A Captain in the Age of Change with Captain Martin Shairp
Captain Martin Shairp, two decades on 92m EOS, balances luxury, regulation, and crew while urging yachting toward cleaner fuels and greater responsibility.
Aug 29, 2025
On the bridge of EOS, the 92m schooner that has been his home for two decades, Captain Martin Shairp has learned that balance is everything. Balance between owner expectations and maritime law, between tradition and technology, between the pleasures of luxury and the realities of environmental cost.
“I wouldn’t do it if it wasn’t fun,” he says, seated in the crew mess where he holds daily meetings. “The money is amazing, those ‘golden handcuffs’ definitely keep me in the industry but it’s the fun that makes me stay.”
That mix of levity and bluntness is characteristic of Shairp, who moved from the Merchant Navy into superyachting with little idea it would become a lifelong career.

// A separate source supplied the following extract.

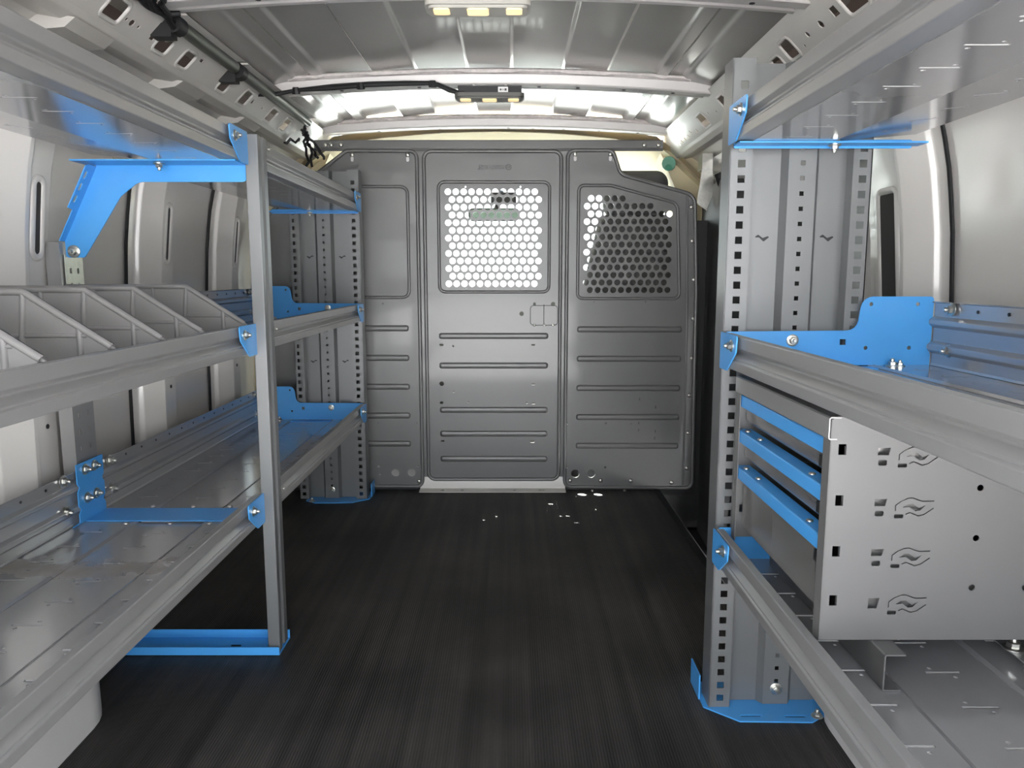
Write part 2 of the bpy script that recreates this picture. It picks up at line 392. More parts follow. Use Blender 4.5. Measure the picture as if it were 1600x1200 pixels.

Today, he manages a crew of 29, rotating 20 at a time, on one of the world’s most admired sailing yachts.
A Sea of Rules
If the fun keeps him here, the rules weigh heavily. “Regulations keep increasing every year, and sometimes they’re difficult to manage,” he says. “Turkey’s greywater regulations effectively stopped us from cruising there; our tanks can only hold a day’s worth. In other places, new rules keep appearing: anchoring restrictions in Corsica, pilotage requirements in Croatia and Montenegro, and so on. They all make sense locally, but often discourage yachts from visiting altogether.”
By contrast, Scotland’s west coast has been a relief. “We spent almost nothing on agency fees there compared to the huge sums in Greece,” he adds.
For Shairp, the greater challenge is not legal but moral. “The carbon footprint of superyachts is unacceptable, especially given the resources owners have. Burning a thousand litres of diesel in a day just for generators feels wrong especially when you’re surrounded by wildfires and extreme weather. The Mediterranean has changed drastically in the last decade.”
He has pushed owners to consider biodiesel. “Still, something must change,” he says. “Owners need to take responsibility for their impact.”

The Human Equation
Crew dynamics remain his greatest daily test. “The most challenging elements of my job? Three things: owner expectations, weather, and crew. Crew management is constant but manageable.”
The new generation, he admits, is different. “Today’s younger crew are often very driven, focused on career milestones like Officer of the Watch. That’s a change from when I started it was more like the Wild West back then, lots of fun but less structured. That said, entitlement is more common. We have little tolerance for negativity or lack of appreciation. Those people don’t last.”
His solution is transparency. “We hold daily crew meetings whenever possible. Even if there’s nothing new to share, gathering everyone in the crew mess is valuable. It prevents conflicts, builds morale, and gives people a chance to ask questions. Apart from payroll, we share almost everything with the crew. It gives them ownership and a sense of inclusion.”
Shairp credits his own mentors, two captains he worked under between 2005 and 2010 for shaping his approach. “They set the standard for professionalism, and I learned a huge amount from them. This summer, we promoted two former second officers to chief officers. It’s been rewarding to mentor them through the pressure of those first months. Giving them responsibility and respect just as I was given helps them grow.”
A Radical Solution
Pressed on what he would change if he could, Shairp does not hesitate. “I’d ban diesel for yachts in European waters. It sounds radical, but regulation is the only way change will happen. Alternative fuels like HVO have their flaws, but they’re better than burning fossil fuels. The industry needs a big push, and the EU is in the best position to enforce it.”
For a man who insists he is in the business for fun, his vision of the future is unflinching. As his career on EOS shows, balance at sea is never static, it must be fought for, day after day.